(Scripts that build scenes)
◇ ◇ ◇ ◇

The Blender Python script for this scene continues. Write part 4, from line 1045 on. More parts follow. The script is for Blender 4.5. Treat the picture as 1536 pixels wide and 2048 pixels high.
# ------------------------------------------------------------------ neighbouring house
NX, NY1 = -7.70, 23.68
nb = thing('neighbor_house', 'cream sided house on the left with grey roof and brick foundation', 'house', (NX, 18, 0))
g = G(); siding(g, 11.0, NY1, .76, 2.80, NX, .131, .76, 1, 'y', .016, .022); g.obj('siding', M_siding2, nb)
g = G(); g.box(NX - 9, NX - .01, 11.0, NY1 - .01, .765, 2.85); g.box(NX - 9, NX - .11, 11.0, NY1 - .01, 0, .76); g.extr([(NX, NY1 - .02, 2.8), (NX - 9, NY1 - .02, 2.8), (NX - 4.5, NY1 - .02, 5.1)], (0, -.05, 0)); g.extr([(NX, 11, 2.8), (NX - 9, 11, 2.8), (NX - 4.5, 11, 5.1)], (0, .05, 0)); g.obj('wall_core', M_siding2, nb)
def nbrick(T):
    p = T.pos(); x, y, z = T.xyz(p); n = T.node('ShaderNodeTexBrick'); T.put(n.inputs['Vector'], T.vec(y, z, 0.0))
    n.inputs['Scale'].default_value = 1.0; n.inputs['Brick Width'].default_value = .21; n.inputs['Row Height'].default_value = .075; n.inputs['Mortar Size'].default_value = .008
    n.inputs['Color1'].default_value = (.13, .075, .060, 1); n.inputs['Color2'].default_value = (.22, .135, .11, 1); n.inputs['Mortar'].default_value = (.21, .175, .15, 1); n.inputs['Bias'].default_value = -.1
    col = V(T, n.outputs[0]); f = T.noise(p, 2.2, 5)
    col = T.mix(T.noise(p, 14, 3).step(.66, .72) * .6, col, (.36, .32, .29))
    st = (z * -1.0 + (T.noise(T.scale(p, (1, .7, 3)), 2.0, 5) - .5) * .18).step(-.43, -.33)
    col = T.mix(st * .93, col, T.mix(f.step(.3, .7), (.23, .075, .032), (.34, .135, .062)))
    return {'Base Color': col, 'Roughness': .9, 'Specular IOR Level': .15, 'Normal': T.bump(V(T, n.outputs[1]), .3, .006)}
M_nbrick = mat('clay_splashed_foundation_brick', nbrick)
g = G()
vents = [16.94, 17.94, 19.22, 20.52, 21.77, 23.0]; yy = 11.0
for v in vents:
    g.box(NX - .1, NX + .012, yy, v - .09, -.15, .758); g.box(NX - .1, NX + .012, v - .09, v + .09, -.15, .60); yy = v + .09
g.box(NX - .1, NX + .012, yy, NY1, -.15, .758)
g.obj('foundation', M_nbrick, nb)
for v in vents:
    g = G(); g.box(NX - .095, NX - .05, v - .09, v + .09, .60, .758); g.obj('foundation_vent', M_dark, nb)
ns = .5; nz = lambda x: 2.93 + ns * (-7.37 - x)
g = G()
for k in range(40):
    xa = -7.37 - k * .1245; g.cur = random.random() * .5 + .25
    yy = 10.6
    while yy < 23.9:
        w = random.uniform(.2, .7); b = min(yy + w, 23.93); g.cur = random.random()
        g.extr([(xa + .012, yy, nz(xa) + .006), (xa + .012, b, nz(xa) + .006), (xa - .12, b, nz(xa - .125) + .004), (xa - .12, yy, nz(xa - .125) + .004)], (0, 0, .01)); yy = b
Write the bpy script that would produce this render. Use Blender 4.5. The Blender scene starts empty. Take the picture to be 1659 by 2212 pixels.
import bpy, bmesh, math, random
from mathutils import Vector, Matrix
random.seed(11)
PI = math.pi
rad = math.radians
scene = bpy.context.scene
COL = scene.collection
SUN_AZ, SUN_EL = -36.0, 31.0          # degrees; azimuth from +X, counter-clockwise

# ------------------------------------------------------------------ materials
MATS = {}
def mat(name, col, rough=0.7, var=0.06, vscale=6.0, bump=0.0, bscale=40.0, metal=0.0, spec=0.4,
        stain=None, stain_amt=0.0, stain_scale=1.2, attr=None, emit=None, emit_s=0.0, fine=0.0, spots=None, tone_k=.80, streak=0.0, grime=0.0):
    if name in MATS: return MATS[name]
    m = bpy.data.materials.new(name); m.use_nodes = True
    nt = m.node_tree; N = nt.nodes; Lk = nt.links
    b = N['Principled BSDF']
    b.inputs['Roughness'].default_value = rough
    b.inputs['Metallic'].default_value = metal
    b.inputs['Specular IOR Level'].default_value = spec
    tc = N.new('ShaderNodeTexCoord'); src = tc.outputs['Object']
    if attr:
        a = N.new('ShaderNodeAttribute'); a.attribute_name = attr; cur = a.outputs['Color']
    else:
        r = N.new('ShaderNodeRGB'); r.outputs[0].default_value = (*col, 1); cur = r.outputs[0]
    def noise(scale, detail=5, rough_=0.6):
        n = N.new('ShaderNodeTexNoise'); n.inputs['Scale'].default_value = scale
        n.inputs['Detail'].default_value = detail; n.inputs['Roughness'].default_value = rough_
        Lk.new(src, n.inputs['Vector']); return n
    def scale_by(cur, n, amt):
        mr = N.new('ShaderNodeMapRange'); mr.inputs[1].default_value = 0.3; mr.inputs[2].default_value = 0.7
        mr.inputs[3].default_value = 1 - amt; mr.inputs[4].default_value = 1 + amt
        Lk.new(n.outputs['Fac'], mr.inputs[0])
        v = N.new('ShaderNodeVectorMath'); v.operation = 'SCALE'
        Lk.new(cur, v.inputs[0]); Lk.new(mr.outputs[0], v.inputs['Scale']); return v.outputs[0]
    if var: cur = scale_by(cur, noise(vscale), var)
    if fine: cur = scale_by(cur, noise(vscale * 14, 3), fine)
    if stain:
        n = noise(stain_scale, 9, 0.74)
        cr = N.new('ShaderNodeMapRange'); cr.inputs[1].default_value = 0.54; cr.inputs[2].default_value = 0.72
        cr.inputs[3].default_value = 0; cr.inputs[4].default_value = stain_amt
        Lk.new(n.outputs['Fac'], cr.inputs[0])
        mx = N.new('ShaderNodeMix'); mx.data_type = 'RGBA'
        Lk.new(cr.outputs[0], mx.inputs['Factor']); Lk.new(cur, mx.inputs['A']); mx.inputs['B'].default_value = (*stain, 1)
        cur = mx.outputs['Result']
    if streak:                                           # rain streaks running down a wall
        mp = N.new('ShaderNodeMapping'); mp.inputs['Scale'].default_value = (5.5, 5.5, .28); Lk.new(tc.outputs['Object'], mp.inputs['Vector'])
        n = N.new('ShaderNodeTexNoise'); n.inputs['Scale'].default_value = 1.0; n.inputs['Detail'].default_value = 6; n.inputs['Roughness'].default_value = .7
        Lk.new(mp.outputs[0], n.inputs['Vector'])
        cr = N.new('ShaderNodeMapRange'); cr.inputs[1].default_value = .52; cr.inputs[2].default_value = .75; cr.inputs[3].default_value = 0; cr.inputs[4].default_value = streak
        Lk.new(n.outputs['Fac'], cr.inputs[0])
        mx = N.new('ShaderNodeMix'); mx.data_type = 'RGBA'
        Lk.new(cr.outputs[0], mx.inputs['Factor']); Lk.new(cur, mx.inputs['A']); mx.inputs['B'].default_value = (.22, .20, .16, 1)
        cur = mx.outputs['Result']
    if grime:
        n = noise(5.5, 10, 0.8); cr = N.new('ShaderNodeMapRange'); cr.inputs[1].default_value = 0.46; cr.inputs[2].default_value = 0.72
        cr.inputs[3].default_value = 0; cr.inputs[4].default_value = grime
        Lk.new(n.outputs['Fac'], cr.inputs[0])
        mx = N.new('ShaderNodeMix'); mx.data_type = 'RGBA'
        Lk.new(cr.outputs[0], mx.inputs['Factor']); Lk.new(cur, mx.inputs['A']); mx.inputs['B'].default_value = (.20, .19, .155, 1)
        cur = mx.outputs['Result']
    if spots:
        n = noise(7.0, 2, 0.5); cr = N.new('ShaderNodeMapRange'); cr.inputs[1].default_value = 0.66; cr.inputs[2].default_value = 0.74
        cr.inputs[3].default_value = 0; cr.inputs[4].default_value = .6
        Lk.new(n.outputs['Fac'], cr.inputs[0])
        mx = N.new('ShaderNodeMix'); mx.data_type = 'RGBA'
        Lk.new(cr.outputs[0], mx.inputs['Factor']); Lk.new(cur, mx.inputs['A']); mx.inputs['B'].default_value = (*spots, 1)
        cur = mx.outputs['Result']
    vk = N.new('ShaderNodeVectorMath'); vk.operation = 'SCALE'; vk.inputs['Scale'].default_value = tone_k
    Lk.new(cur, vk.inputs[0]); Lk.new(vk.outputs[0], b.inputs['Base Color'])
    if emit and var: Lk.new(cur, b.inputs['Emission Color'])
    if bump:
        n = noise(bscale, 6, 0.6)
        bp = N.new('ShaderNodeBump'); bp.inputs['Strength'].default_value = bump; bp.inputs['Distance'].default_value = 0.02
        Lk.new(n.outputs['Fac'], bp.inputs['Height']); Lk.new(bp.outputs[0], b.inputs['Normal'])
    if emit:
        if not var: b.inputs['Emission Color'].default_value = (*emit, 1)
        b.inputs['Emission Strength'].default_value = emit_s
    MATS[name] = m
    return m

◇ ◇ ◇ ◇

◆ **Exercise requirements**:
The lines to be given again exactly are those from the one containing "Write the bpy" up to and including the one containing "SUN_AZ, SUN_EL = -36.0, 31.0".

◆ **Solved exercise**:
Write the bpy script that would produce this render. Use Blender 4.5. The Blender scene starts empty. Take the picture to be 1659 by 2212 pixels.
import bpy, bmesh, math, random
from mathutils import Vector, Matrix
random.seed(11)
PI = math.pi
rad = math.radians
scene = bpy.context.scene
COL = scene.collection
SUN_AZ, SUN_EL = -36.0, 31.0          # degrees; azimuth from +X, counter-clockwise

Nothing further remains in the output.